Manipulation of Crystallization to Resolve Severe Concentrator Scaling, 2004 International Chemical Recovery Conference
Three of four bodies of a new falling film concentrator have suffered severe capacity loss from soluble scale since
start up. Recovery boiler ash is added to the black liquor at the inlet to the 1A effect, and although this effect attains
the highest solids content, it is the only concentrator body that does not significantly scale. The practical
requirement to have one of the other three concentrator bodies on continuous wash has forced the second effect to
operate above 50% solids which has caused it to rapidly foul.

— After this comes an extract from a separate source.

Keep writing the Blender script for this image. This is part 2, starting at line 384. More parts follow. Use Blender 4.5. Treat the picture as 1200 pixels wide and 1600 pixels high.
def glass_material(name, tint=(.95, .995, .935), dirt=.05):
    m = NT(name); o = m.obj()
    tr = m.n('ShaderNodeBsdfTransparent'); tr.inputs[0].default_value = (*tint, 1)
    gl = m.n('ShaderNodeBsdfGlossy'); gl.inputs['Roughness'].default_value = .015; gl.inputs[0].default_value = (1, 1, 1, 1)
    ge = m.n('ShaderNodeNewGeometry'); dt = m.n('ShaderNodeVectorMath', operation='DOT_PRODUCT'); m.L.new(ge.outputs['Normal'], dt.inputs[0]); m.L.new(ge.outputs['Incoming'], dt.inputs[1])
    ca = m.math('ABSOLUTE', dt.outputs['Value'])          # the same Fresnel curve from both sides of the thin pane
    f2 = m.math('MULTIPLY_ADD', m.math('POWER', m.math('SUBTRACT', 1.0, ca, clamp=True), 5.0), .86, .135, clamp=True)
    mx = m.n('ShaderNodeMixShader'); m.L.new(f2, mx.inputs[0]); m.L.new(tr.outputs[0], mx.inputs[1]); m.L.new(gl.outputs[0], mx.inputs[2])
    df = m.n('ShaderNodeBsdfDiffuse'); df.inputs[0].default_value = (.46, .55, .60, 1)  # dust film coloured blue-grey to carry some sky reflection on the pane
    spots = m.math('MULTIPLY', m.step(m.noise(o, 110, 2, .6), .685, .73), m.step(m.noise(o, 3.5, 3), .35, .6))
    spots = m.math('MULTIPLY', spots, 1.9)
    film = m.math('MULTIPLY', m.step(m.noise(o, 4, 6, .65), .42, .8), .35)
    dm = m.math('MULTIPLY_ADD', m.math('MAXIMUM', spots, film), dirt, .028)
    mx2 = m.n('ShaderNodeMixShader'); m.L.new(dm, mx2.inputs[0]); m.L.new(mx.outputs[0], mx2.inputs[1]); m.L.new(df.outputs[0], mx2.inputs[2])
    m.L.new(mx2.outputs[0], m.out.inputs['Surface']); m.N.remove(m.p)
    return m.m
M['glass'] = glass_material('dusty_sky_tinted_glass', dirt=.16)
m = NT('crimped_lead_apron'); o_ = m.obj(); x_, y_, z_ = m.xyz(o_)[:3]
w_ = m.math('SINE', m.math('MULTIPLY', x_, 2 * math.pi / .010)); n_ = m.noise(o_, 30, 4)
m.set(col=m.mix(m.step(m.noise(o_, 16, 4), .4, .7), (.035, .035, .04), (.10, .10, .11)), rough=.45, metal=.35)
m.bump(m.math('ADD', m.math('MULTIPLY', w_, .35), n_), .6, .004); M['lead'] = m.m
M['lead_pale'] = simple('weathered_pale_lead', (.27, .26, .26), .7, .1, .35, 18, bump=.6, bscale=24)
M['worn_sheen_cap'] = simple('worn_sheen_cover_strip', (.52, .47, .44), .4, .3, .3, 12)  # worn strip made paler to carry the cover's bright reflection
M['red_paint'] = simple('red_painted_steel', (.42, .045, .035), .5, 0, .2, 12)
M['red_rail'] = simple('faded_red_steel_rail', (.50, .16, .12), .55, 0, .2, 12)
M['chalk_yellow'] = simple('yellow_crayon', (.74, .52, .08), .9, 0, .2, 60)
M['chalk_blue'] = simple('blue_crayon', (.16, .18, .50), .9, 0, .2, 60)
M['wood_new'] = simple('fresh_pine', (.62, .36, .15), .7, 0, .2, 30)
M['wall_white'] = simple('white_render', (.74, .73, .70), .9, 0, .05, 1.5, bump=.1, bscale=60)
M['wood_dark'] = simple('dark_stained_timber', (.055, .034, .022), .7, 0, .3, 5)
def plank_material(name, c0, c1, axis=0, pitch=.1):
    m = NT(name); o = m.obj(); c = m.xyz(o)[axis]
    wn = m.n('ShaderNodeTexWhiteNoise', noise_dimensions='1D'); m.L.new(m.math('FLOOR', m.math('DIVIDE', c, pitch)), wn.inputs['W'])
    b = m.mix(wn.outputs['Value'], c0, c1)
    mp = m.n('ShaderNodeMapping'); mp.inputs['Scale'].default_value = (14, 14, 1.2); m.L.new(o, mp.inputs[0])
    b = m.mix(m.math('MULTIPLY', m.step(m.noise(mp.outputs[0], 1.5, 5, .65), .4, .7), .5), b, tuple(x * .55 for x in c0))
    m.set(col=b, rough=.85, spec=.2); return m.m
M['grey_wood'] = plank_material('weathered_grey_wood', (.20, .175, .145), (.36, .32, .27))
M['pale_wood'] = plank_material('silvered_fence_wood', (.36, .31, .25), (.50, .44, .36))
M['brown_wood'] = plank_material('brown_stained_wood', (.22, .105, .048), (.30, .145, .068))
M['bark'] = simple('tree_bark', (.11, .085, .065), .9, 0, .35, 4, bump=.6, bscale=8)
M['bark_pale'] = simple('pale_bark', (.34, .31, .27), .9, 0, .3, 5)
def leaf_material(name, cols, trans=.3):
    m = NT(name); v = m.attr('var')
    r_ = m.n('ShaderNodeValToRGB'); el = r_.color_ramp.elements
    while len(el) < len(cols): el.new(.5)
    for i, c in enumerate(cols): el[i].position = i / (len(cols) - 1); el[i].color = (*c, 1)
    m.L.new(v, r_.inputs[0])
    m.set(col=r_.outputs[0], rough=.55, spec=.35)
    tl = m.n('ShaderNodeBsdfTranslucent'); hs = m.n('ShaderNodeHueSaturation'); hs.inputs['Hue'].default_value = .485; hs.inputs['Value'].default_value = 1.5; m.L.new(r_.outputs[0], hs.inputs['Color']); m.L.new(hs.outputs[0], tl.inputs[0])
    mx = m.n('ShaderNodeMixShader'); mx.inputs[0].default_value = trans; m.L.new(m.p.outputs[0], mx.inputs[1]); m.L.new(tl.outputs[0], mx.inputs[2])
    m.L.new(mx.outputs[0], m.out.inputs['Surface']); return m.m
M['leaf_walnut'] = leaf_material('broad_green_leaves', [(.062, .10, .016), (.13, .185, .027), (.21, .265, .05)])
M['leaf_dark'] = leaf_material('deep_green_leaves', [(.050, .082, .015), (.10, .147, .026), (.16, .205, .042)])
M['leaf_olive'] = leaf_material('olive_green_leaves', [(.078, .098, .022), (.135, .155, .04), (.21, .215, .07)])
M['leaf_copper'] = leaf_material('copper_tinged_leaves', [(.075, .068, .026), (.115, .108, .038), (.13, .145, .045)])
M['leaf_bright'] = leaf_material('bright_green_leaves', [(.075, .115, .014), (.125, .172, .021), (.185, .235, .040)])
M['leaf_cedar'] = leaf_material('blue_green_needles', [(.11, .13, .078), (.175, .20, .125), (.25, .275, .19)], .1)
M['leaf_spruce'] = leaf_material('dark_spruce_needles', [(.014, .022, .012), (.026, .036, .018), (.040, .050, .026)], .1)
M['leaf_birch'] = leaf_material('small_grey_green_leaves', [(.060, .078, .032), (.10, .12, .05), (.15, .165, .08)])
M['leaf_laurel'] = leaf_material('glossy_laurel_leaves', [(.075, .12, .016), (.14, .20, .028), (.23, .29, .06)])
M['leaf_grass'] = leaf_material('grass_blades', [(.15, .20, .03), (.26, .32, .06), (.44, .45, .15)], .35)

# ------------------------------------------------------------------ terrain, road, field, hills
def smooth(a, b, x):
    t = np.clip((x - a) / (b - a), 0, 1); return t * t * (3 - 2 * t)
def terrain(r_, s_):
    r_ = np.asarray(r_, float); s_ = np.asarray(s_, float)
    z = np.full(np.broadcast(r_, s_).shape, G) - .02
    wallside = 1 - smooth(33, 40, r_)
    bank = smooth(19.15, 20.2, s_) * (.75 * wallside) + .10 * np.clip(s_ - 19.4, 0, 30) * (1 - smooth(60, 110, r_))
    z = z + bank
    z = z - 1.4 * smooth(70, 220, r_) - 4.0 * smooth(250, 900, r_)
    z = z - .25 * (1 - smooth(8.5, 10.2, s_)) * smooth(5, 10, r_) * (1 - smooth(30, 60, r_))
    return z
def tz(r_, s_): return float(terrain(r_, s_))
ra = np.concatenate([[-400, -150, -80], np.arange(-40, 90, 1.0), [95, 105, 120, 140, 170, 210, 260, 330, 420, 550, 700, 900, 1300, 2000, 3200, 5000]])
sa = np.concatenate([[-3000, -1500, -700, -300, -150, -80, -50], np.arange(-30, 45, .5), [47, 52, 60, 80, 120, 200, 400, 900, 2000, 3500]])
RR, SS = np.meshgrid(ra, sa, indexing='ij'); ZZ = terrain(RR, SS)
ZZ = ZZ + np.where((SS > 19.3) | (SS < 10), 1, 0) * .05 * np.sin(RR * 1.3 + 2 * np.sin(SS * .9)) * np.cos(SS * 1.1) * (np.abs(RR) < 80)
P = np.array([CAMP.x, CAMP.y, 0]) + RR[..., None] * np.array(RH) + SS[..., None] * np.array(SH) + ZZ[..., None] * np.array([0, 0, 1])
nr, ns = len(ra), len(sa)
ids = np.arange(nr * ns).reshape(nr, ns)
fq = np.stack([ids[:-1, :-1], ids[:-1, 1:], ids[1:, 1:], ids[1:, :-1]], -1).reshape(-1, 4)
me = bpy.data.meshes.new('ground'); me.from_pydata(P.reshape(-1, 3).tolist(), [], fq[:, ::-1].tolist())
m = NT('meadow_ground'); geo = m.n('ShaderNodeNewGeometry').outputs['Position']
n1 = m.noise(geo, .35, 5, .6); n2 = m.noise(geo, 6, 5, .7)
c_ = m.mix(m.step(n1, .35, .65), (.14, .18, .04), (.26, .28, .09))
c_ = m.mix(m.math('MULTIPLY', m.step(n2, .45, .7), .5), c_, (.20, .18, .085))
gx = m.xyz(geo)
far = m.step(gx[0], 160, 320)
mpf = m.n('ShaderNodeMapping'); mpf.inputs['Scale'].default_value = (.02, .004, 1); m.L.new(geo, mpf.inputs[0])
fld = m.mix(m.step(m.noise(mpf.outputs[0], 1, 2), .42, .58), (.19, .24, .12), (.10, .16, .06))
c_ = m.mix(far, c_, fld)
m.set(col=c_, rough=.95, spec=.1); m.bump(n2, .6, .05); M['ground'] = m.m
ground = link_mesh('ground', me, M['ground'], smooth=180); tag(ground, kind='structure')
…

Analysis of black liquor samples revealed that the concentrator feed had a Na2CO3/Na2SO4 weight ratio exceeding
3.7. Recent advances in our understanding of crystallization during black liquor evaporation suggest that the first
crystals being formed at this composition are dicarbonate (2Na2CO4·Na2SO4). High levels of soluble calcium in the
black liquor, 300-400 ppm, about 90% of total calcium, are expected to delay dicarbonate nucleation and allow very
high supersaturation to develop. The combination of these two conditions suggests that massive nucleation of
dicarbonate is responsible for rapid scaling. After the boiler ash is mixed with the black liquor, the crystals
produced are expected to be burkeite (Na2CO3·2Na2SO4), which has less tendency to form tube surface deposits.
Causes for the high carbonate-to-sulfate ratio have been identified and several recommendations are under
evaluation for modifying chemical make-up strategy to manipulate liquor composition within the concentrator and
for recirculation of appropriate seed crystals to relieve supersaturation in the problem effects.